• EXERCISE REQUIREMENTS:
The exercise asks you to copy every line below in which "part" appears.

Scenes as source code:
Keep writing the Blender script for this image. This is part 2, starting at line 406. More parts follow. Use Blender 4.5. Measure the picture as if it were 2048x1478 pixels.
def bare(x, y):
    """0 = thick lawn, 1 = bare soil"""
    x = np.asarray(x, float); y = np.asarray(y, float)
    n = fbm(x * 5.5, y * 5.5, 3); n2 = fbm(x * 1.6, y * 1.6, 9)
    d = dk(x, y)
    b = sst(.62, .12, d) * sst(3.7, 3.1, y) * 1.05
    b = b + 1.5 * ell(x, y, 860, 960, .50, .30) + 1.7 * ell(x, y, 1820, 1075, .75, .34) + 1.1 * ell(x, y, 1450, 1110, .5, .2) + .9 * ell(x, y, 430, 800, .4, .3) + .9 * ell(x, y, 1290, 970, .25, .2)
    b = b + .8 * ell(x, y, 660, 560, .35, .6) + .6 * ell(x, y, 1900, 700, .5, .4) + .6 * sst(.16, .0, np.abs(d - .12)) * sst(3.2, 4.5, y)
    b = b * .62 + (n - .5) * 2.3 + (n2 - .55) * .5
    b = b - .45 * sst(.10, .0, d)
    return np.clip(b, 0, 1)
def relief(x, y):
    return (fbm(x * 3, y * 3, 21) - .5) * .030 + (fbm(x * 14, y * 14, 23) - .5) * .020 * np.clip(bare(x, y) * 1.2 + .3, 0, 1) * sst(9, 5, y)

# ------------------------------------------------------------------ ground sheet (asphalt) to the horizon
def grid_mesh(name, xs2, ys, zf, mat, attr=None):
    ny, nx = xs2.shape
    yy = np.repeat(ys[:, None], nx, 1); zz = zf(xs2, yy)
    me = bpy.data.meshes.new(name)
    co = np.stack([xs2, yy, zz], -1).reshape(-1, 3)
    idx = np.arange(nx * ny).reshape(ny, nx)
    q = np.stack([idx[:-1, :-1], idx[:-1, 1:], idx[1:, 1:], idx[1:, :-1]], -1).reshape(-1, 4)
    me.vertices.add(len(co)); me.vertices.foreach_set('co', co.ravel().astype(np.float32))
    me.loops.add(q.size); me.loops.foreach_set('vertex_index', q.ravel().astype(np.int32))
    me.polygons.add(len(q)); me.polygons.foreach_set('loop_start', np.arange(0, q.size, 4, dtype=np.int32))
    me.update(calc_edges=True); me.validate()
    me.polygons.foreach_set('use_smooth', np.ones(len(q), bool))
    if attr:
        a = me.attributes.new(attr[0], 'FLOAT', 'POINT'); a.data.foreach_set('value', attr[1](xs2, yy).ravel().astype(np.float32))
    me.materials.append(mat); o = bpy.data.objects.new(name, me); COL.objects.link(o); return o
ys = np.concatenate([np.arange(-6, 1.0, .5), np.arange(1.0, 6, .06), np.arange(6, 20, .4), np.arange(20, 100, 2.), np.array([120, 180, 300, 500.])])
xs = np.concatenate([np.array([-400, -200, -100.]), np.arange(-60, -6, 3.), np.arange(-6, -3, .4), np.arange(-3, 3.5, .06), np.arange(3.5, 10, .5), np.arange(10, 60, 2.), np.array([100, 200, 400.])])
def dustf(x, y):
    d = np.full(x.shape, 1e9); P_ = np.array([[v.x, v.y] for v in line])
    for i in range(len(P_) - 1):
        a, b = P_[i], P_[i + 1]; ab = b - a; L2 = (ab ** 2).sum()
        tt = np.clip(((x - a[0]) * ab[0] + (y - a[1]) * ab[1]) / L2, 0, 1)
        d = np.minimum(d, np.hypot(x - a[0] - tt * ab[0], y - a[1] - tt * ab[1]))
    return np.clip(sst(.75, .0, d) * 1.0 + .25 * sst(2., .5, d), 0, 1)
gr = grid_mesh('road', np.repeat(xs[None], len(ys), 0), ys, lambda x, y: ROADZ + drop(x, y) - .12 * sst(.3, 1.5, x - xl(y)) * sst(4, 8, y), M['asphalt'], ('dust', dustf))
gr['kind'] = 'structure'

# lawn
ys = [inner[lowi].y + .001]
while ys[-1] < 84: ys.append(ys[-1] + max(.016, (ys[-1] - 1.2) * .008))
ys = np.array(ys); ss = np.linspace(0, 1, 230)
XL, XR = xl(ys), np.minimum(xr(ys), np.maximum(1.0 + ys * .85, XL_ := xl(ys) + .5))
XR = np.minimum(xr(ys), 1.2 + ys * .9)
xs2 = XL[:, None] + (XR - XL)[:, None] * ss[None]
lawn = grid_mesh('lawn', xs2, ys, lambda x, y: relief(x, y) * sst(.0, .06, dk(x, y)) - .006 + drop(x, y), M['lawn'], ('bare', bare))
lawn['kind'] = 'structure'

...

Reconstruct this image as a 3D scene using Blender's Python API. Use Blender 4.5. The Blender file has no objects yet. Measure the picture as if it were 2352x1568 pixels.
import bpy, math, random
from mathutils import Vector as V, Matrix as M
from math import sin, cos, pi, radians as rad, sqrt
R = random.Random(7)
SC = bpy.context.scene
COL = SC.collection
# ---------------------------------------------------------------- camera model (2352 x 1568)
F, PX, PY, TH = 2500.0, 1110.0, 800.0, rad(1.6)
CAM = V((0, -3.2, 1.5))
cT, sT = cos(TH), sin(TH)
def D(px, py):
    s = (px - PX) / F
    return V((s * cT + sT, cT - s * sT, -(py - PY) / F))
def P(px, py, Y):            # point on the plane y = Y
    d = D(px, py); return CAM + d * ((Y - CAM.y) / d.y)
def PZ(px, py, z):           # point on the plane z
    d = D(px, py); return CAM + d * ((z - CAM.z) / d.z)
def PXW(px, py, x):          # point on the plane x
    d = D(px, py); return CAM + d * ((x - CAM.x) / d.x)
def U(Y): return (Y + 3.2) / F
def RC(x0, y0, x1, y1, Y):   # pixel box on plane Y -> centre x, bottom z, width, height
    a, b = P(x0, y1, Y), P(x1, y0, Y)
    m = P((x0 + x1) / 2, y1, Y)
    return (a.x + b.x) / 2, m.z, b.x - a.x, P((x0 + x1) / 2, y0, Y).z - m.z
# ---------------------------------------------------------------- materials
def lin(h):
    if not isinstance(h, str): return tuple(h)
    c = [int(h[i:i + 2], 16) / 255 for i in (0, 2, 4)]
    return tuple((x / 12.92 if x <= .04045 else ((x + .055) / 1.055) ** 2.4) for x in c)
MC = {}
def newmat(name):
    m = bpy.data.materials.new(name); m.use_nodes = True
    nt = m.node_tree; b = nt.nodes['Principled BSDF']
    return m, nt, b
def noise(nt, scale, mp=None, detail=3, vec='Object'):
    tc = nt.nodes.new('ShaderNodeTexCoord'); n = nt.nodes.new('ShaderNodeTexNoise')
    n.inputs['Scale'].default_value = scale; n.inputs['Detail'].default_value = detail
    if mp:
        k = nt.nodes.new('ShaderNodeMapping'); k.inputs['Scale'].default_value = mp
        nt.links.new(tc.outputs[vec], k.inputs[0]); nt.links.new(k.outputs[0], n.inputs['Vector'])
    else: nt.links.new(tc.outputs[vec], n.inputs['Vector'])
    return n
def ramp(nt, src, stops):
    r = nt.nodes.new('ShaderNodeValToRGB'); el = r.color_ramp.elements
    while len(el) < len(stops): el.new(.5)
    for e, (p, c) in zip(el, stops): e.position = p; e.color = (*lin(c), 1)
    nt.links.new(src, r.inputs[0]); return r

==

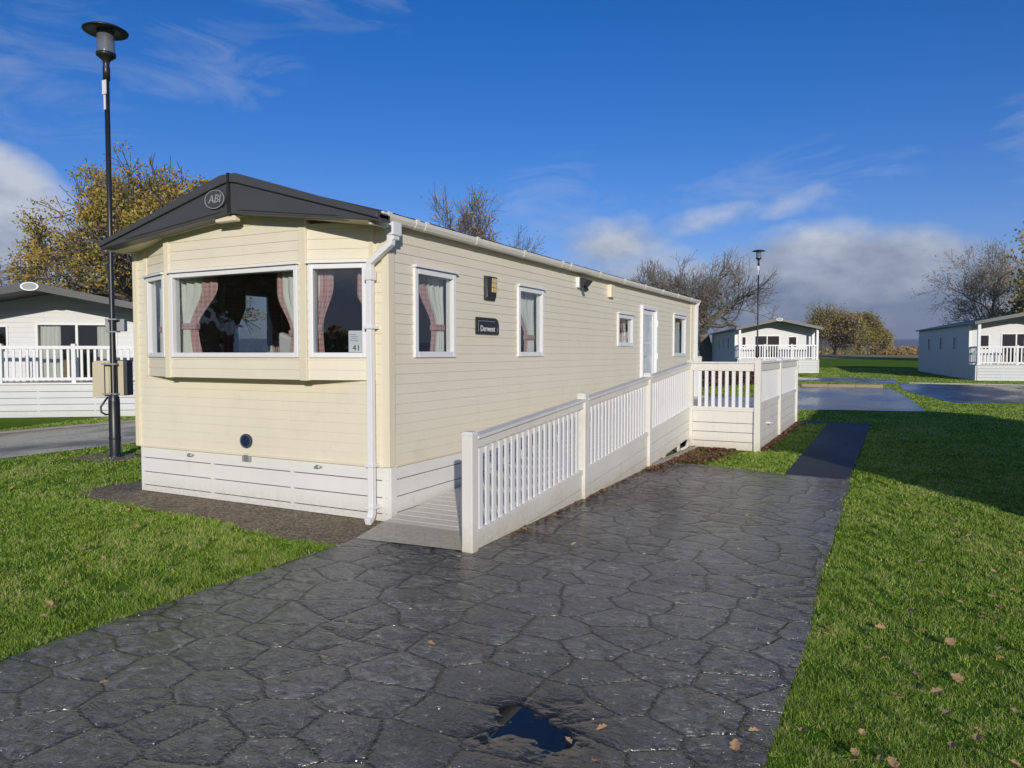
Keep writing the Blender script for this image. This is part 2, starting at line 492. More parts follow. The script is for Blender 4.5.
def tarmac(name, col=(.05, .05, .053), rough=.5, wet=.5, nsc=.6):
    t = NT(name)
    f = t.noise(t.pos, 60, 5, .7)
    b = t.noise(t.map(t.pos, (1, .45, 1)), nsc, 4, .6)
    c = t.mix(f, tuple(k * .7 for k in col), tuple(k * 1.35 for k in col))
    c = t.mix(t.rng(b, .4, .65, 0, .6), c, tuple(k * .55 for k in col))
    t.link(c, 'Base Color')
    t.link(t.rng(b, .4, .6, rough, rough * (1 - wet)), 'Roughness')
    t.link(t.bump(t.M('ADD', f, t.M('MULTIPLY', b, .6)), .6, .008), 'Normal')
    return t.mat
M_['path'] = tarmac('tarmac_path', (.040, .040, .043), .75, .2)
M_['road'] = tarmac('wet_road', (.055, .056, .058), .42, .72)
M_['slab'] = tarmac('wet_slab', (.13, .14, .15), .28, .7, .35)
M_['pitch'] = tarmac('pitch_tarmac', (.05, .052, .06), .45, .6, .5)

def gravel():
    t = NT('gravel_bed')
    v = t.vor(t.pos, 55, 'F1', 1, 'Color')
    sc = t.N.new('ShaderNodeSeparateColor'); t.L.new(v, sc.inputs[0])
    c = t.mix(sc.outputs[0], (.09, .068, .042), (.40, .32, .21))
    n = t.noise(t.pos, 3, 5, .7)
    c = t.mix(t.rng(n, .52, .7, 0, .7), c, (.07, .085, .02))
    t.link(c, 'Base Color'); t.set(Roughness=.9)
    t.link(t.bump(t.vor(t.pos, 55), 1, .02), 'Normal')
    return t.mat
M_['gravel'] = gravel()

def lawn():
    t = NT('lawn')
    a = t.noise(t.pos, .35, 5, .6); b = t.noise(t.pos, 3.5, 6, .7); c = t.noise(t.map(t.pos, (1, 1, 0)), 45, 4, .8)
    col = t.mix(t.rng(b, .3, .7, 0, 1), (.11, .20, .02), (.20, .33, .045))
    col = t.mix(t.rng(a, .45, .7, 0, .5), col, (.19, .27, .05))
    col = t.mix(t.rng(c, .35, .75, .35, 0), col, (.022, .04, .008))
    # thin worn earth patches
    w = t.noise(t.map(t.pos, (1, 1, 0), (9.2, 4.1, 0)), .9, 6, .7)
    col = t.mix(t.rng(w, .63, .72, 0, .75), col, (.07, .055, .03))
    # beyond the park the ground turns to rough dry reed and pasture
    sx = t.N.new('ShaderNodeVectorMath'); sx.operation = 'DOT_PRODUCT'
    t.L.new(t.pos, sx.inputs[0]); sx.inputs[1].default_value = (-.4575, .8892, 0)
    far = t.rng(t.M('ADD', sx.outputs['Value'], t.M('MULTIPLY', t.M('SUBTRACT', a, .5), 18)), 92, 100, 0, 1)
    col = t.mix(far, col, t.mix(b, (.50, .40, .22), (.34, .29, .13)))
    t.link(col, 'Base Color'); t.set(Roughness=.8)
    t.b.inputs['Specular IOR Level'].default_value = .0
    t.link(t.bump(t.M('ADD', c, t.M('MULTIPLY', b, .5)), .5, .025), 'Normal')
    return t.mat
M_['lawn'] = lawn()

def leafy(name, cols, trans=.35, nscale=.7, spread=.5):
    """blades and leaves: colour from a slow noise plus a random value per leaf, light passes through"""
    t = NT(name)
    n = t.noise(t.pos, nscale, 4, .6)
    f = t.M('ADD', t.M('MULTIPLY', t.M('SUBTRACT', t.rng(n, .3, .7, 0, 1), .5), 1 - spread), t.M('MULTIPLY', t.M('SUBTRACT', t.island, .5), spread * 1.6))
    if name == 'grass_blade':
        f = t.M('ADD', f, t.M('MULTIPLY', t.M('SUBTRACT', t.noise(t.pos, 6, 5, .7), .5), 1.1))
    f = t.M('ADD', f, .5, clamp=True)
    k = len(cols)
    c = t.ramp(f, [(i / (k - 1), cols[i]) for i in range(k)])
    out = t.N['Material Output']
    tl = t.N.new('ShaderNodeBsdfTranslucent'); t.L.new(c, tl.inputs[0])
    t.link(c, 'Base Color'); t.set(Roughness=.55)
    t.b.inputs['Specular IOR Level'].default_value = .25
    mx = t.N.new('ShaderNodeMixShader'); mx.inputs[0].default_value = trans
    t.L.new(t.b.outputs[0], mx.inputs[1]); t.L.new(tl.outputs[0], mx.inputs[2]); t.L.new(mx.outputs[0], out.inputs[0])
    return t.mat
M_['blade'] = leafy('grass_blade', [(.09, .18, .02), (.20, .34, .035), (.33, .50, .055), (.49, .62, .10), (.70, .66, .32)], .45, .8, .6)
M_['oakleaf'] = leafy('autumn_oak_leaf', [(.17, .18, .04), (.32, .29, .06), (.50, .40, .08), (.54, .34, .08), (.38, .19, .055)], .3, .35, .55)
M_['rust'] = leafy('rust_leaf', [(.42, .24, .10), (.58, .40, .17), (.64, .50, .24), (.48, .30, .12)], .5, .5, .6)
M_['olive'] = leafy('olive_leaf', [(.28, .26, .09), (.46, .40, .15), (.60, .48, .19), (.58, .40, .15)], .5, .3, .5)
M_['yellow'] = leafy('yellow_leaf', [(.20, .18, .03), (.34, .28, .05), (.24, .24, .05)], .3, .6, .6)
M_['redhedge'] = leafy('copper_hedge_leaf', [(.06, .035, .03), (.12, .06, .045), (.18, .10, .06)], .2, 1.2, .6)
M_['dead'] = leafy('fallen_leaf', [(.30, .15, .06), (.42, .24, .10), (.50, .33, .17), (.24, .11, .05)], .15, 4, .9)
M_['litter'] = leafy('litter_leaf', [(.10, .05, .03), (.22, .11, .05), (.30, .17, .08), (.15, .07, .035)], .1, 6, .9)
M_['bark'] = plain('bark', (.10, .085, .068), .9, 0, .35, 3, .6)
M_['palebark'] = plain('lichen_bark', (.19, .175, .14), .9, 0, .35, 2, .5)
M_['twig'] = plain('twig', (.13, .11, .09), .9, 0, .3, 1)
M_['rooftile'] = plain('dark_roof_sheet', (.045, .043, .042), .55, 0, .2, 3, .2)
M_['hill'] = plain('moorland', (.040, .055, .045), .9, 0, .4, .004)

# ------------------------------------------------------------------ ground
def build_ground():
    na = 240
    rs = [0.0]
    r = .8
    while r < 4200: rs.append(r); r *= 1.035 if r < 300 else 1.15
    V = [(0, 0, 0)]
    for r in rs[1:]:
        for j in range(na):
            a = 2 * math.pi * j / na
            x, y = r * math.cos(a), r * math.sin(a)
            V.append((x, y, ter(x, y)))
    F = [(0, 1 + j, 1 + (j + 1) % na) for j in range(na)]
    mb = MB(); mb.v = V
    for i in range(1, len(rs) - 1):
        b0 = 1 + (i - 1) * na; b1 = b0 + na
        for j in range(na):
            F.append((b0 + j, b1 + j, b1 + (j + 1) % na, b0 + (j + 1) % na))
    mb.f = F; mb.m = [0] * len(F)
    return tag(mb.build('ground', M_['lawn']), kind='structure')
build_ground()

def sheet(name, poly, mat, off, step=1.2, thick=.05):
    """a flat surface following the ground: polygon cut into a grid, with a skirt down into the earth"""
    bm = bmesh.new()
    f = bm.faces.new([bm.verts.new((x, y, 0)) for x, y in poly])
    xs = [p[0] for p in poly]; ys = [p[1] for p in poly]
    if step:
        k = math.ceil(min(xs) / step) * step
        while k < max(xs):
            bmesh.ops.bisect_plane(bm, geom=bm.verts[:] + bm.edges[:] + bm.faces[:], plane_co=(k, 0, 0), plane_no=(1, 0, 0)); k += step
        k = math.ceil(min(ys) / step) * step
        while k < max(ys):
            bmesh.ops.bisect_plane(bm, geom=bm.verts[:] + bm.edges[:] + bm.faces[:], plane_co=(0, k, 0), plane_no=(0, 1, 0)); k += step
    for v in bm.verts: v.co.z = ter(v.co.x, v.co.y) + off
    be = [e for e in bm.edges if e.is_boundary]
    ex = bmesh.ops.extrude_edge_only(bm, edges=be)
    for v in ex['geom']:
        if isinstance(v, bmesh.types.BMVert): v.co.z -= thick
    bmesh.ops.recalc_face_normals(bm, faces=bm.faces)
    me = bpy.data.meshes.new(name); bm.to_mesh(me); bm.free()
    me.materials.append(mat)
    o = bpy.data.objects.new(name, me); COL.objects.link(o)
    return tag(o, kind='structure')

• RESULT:
Keep writing the Blender script for this image. This is part 2, starting at line 406. More parts follow. Use Blender 4.5. Measure the picture as if it were 2048x1478 pixels.
Keep writing the Blender script for this image. This is part 2, starting at line 492. More parts follow. The script is for Blender 4.5.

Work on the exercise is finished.